Set task -
Repeat the listing that follows, character for character, minus the pictures.
## Begin
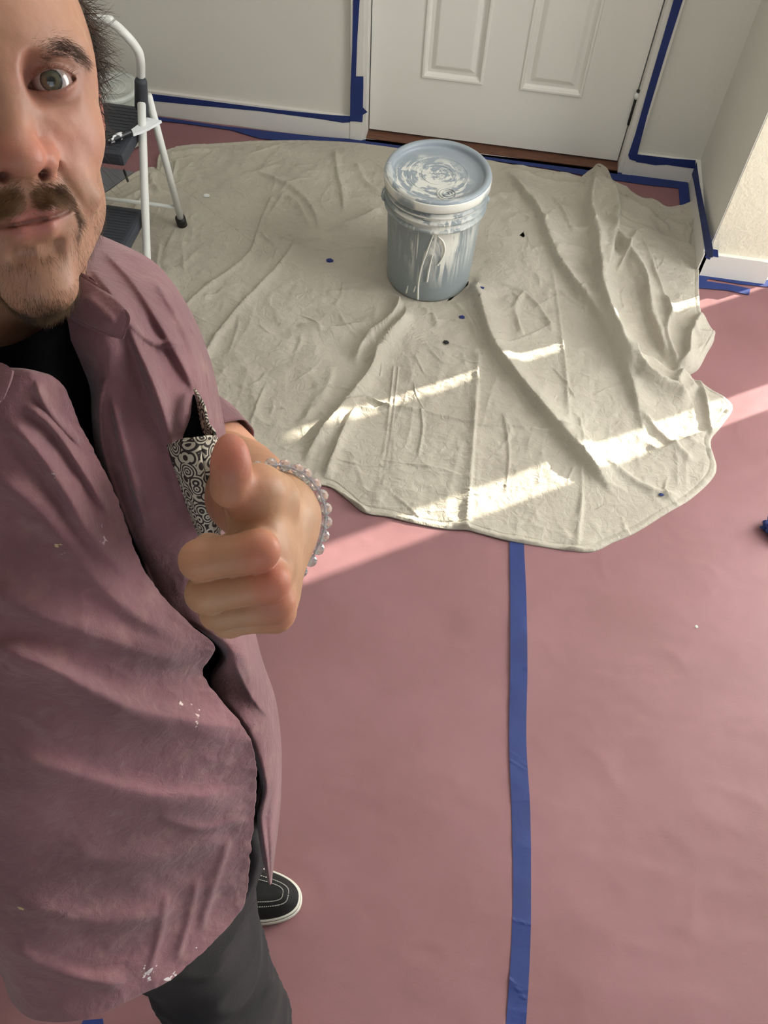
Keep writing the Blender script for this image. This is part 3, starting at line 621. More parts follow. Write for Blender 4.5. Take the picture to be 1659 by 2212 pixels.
# small pail by the wall and grey plastic sheet beneath the stool
def pail():
    c = fl(238, 188, .20); root = empty('small_pail', 'small translucent paint pail with a grey-green body by the left wall', 'pail', (c[0], c[1], .0095))
    mb = mat('pail_plastic', (168, 178, 166), .3, (196, 200, 188), nscale=10); ml = mat('pail_lid', (186, 192, 186), .25, (212, 216, 210), nscale=14)
    for nm, prof, m in (('pail_body', [(.04, 0), (.078, 0), (.081, .004), (.092, .17), (.094, .186), (.05, .186)], mb), ('pail_lid', [(.02, .189), (.072, .189), (.076, .192), (.086, .195), (.096, .195), (.098, .190), (.097, .178), (.094, .177)], ml)):
        o = lathe(nm, prof, (0, 0, 0), m, seg=64); o.parent = root
        if nm == 'pail_lid':
            for r_ in (.03, .05):
                q = tube('lid_ring', [(r_*math.cos(a), r_*math.sin(a), .190) for a in np.linspace(0, 2*math.pi, 24, endpoint=False)], .0012, ml, seg=6, cyc=True, sub=2); q.parent = o
pail()
pts = [fl(x, y)[:2] for x, y in [(120, 360), (225, 366), (268, 372), (290, 376), (262, 396), (222, 424), (150, 448), (100, 452)]]
o = prism('plastic_sheet', [(*p, .0065) for p in pts], (0, 0, .0018), mat('sheet_plastic', (120, 122, 126), .5, (98, 100, 104), nscale=8)); tag(o, 'flat grey plastic sheet on the floor under the step stool', 'plastic sheet')
HEADM = [[0.795222, 0.586213, -0.154845], [0.576183, -0.651125, 0.494013], [-0.188773, 0.482069, 0.855555], [-0.286237, 0.444077, -0.277798]]
# ------------------------------------------------------------------ the man
def ell(p, c, r):
    q = [(p[i]-c[i]) for i in range(3)]
    k0 = np.sqrt(sum((q[i]/r[i])**2 for i in range(3)))+1e-9; k1 = np.sqrt(sum((q[i]/r[i]**2)**2 for i in range(3)))+1e-9
    return k0*(k0-1)/k1
def cap(p, a, b, ra, rb=None):
    rb = ra if rb is None else rb; a = np.array(a, float); b = np.array(b, float); d = b-a
    t = sum((p[i]-a[i])*d[i] for i in range(3))/(d.dot(d)+1e-12); t = np.clip(t, 0, 1)
    return np.sqrt(sum((p[i]-a[i]-t*d[i])**2 for i in range(3)))-(ra+(rb-ra)*t)
def smin(a, b, k): h = np.clip(.5+.5*(b-a)/k, 0, 1); return b+(a-b)*h-k*h*(1-h)
def smax(a, b, k): return -smin(-a, -b, k)
def surface_nets(f, lo, hi, h):
    lo = np.array(lo, float); n = np.ceil((np.array(hi)-lo)/h).astype(int)+1
    ax = [(lo[i]+h*np.arange(n[i])) for i in range(3)]
    D = np.empty(n, np.float32)
    for s in range(0, n[0], 24):
        e = min(n[0], s+24); D[s:e] = f((ax[0][s:e, None, None], ax[1][None, :, None], ax[2][None, None, :]))
    ins = D < 0; m = np.zeros(np.array(n)-1, np.int8)
    offs = [(i, j, k) for i in (0, 1) for j in (0, 1) for k in (0, 1)]
    cell = lambda A, o: A[o[0]:n[0]-1+o[0], o[1]:n[1]-1+o[1], o[2]:n[2]-1+o[2]]
    for o in offs: m += cell(ins, o)
    act = (m > 0) & (m < 8); idx = np.full(act.shape, -1, np.int64); ijk = np.argwhere(act); idx[act] = np.arange(len(ijk))
    acc = np.zeros((len(ijk), 3)); cnt = np.zeros(len(ijk))
    for o in offs:
        for a in range(3):
            if o[a]: continue
            o2 = list(o); o2[a] = 1
            d0 = D[tuple((ijk+o).T)]; d1 = D[tuple((ijk+o2).T)]; c = (d0 < 0) != (d1 < 0)
            t = np.where(c, d0/(d0-d1+1e-20), 0); P = np.array(o, float)[None]+0*acc; P[:, a] += t
            acc += P*c[:, None]; cnt += c
    V = lo+h*(ijk+acc/cnt[:, None]); Q = []
    for a in range(3):
        b, c = (a+1) % 3, (a+2) % 3
        s0 = [slice(1, n[i]-1) for i in range(3)]; s0[a] = slice(0, n[a]-1); s1 = list(s0); s1[a] = slice(1, n[a])
        e0, e1 = ins[tuple(s0)], ins[tuple(s1)]; w_ = np.argwhere(e0 != e1); flip = e0[tuple(w_.T)]
        g = w_+[1 if i != a else 0 for i in range(3)]
        def ci(db, dc):
            q = g.copy(); q[:, b] += db; q[:, c] += dc; return idx[tuple(q.T)]
        q = np.stack([ci(-1, -1), ci(0, -1), ci(0, 0), ci(-1, 0)], 1); q[~flip] = q[~flip][:, ::-1]; Q.append(q)
    return V, np.vstack(Q)
def subdiv(V, Q):
    E_ = np.sort(np.vstack([Q[:, [0, 1]], Q[:, [1, 2]], Q[:, [2, 3]], Q[:, [3, 0]]]), 1); u, inv = np.unique(E_, axis=0, return_inverse=True); inv = inv.ravel()
    nV, nE, nQ = len(V), len(u), len(Q); em = V[u].mean(1); fm = V[Q].mean(1); e = inv.reshape(4, nQ)+nV; fc = np.arange(nQ)+nV+nE
    out = [np.stack([Q[:, k], e[k], fc, e[(k-1) % 4]], 1) for k in range(4)]
    return np.vstack([V, em, fm]), np.vstack(out)
def project(f, V, it=3, eps=4e-4, lim=.002):
    V = V.copy()
    for _ in range(it):
        p = (V[:, 0], V[:, 1], V[:, 2]); d = f(p); G = np.stack([f(tuple(V[:, j]+(eps if j == i else 0) for j in range(3)))-d for i in range(3)], 1)/eps
        g2 = (G**2).sum(1)+1e-6; V -= G*np.clip(d/g2, -lim, lim)[:, None]*.9
    return V
def vnormals(V, Q):
    N = np.zeros_like(V); n = np.cross(V[Q[:, 2]]-V[Q[:, 0]], V[Q[:, 3]]-V[Q[:, 1]])
    for k in range(4): np.add.at(N, Q[:, k], n)
    return N/(np.linalg.norm(N, axis=1)[:, None]+1e-12)
_s01 = 0
smooth01 = lambda x: (lambda t: t*t*(3-2*t))(np.clip(x, 0, 1))
bump = lambda x, z, cx_, cz, sx, sz: np.exp(-(((x-cx_)/sx)**2+((z-cz)/sz)**2))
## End
Written answer -
Keep writing the Blender script for this image. This is part 3, starting at line 621. More parts follow. Write for Blender 4.5. Take the picture to be 1659 by 2212 pixels.
# small pail by the wall and grey plastic sheet beneath the stool
def pail():
    c = fl(238, 188, .20); root = empty('small_pail', 'small translucent paint pail with a grey-green body by the left wall', 'pail', (c[0], c[1], .0095))
    mb = mat('pail_plastic', (168, 178, 166), .3, (196, 200, 188), nscale=10); ml = mat('pail_lid', (186, 192, 186), .25, (212, 216, 210), nscale=14)
    for nm, prof, m in (('pail_body', [(.04, 0), (.078, 0), (.081, .004), (.092, .17), (.094, .186), (.05, .186)], mb), ('pail_lid', [(.02, .189), (.072, .189), (.076, .192), (.086, .195), (.096, .195), (.098, .190), (.097, .178), (.094, .177)], ml)):
        o = lathe(nm, prof, (0, 0, 0), m, seg=64); o.parent = root
        if nm == 'pail_lid':
            for r_ in (.03, .05):
                q = tube('lid_ring', [(r_*math.cos(a), r_*math.sin(a), .190) for a in np.linspace(0, 2*math.pi, 24, endpoint=False)], .0012, ml, seg=6, cyc=True, sub=2); q.parent = o
pail()
pts = [fl(x, y)[:2] for x, y in [(120, 360), (225, 366), (268, 372), (290, 376), (262, 396), (222, 424), (150, 448), (100, 452)]]
o = prism('plastic_sheet', [(*p, .0065) for p in pts], (0, 0, .0018), mat('sheet_plastic', (120, 122, 126), .5, (98, 100, 104), nscale=8)); tag(o, 'flat grey plastic sheet on the floor under the step stool', 'plastic sheet')
HEADM = [[0.795222, 0.586213, -0.154845], [0.576183, -0.651125, 0.494013], [-0.188773, 0.482069, 0.855555], [-0.286237, 0.444077, -0.277798]]
# ------------------------------------------------------------------ the man
def ell(p, c, r):
    q = [(p[i]-c[i]) for i in range(3)]
    k0 = np.sqrt(sum((q[i]/r[i])**2 for i in range(3)))+1e-9; k1 = np.sqrt(sum((q[i]/r[i]**2)**2 for i in range(3)))+1e-9
    return k0*(k0-1)/k1
def cap(p, a, b, ra, rb=None):
    rb = ra if rb is None else rb; a = np.array(a, float); b = np.array(b, float); d = b-a
    t = sum((p[i]-a[i])*d[i] for i in range(3))/(d.dot(d)+1e-12); t = np.clip(t, 0, 1)
    return np.sqrt(sum((p[i]-a[i]-t*d[i])**2 for i in range(3)))-(ra+(rb-ra)*t)
def smin(a, b, k): h = np.clip(.5+.5*(b-a)/k, 0, 1); return b+(a-b)*h-k*h*(1-h)
def smax(a, b, k): return -smin(-a, -b, k)
def surface_nets(f, lo, hi, h):
    lo = np.array(lo, float); n = np.ceil((np.array(hi)-lo)/h).astype(int)+1
    ax = [(lo[i]+h*np.arange(n[i])) for i in range(3)]
    D = np.empty(n, np.float32)
    for s in range(0, n[0], 24):
        e = min(n[0], s+24); D[s:e] = f((ax[0][s:e, None, None], ax[1][None, :, None], ax[2][None, None, :]))
    ins = D < 0; m = np.zeros(np.array(n)-1, np.int8)
    offs = [(i, j, k) for i in (0, 1) for j in (0, 1) for k in (0, 1)]
    cell = lambda A, o: A[o[0]:n[0]-1+o[0], o[1]:n[1]-1+o[1], o[2]:n[2]-1+o[2]]
    for o in offs: m += cell(ins, o)
    act = (m > 0) & (m < 8); idx = np.full(act.shape, -1, np.int64); ijk = np.argwhere(act); idx[act] = np.arange(len(ijk))
    acc = np.zeros((len(ijk), 3)); cnt = np.zeros(len(ijk))
    for o in offs:
        for a in range(3):
            if o[a]: continue
            o2 = list(o); o2[a] = 1
            d0 = D[tuple((ijk+o).T)]; d1 = D[tuple((ijk+o2).T)]; c = (d0 < 0) != (d1 < 0)
            t = np.where(c, d0/(d0-d1+1e-20), 0); P = np.array(o, float)[None]+0*acc; P[:, a] += t
            acc += P*c[:, None]; cnt += c
    V = lo+h*(ijk+acc/cnt[:, None]); Q = []
    for a in range(3):
        b, c = (a+1) % 3, (a+2) % 3
        s0 = [slice(1, n[i]-1) for i in range(3)]; s0[a] = slice(0, n[a]-1); s1 = list(s0); s1[a] = slice(1, n[a])
        e0, e1 = ins[tuple(s0)], ins[tuple(s1)]; w_ = np.argwhere(e0 != e1); flip = e0[tuple(w_.T)]
        g = w_+[1 if i != a else 0 for i in range(3)]
        def ci(db, dc):
            q = g.copy(); q[:, b] += db; q[:, c] += dc; return idx[tuple(q.T)]
        q = np.stack([ci(-1, -1), ci(0, -1), ci(0, 0), ci(-1, 0)], 1); q[~flip] = q[~flip][:, ::-1]; Q.append(q)
    return V, np.vstack(Q)
def subdiv(V, Q):
    E_ = np.sort(np.vstack([Q[:, [0, 1]], Q[:, [1, 2]], Q[:, [2, 3]], Q[:, [3, 0]]]), 1); u, inv = np.unique(E_, axis=0, return_inverse=True); inv = inv.ravel()
    nV, nE, nQ = len(V), len(u), len(Q); em = V[u].mean(1); fm = V[Q].mean(1); e = inv.reshape(4, nQ)+nV; fc = np.arange(nQ)+nV+nE
    out = [np.stack([Q[:, k], e[k], fc, e[(k-1) % 4]], 1) for k in range(4)]
    return np.vstack([V, em, fm]), np.vstack(out)
def project(f, V, it=3, eps=4e-4, lim=.002):
    V = V.copy()
    for _ in range(it):
        p = (V[:, 0], V[:, 1], V[:, 2]); d = f(p); G = np.stack([f(tuple(V[:, j]+(eps if j == i else 0) for j in range(3)))-d for i in range(3)], 1)/eps
        g2 = (G**2).sum(1)+1e-6; V -= G*np.clip(d/g2, -lim, lim)[:, None]*.9
    return V
def vnormals(V, Q):
    N = np.zeros_like(V); n = np.cross(V[Q[:, 2]]-V[Q[:, 0]], V[Q[:, 3]]-V[Q[:, 1]])
    for k in range(4): np.add.at(N, Q[:, k], n)
    return N/(np.linalg.norm(N, axis=1)[:, None]+1e-12)
_s01 = 0
smooth01 = lambda x: (lambda t: t*t*(3-2*t))(np.clip(x, 0, 1))
bump = lambda x, z, cx_, cz, sx, sz: np.exp(-(((x-cx_)/sx)**2+((z-cz)/sz)**2))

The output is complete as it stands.